I might even describe this slight work as the best thing I’ve ever seen at the Print Room, which is part of the larger problem. A personal project run by the director wife of a wealthy banker, the Print Room is well insulated against both commercial and critical failure. There’s no more bizarre sense of artistic stagnation like watching a expensive lighting rig, as in Genet’s Deathwatch, illuminate a few punters sprinkled in an empty auditorium. Last month's atrocious The Tempest starred Kristin Winters, the daughter of founder-director Anda Winters, a talented actress who deserves to be employed somewhere her mother isn't the impresario. 

Private philanthropy is essential to the future of theatre. It requires clear separation between patrons and artistic decisions, with a diversity of funding sources. But when theatres are run as vanity projects, they often lose touch with the energy and concerns of the arts world as a whole. 

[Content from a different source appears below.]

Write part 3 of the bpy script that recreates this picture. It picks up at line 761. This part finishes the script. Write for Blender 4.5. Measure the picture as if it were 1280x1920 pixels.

The Print Room could do with making better friends in theatreland. An updated statement this week, while apologising profoundly for previous insensitivies, nonetheless hit out at Equity UK for “misrepresenting and misquoting” it. A series of departures has marked the Print Room’s tenure: among them Winter’s original co-founder, the respected director Lucy Bailey and the Print Room’s previous PR team amongst them, who left abruptly during the press run for A Lovely Sunday At Creve Coeur.

If there’s hope for the venue, it’s that In The Depths of Dead Love, which Winters developed closely with Howard Barker, shows the first glimpses of a real artistic mission. Unfortunately, it's a lily-white one.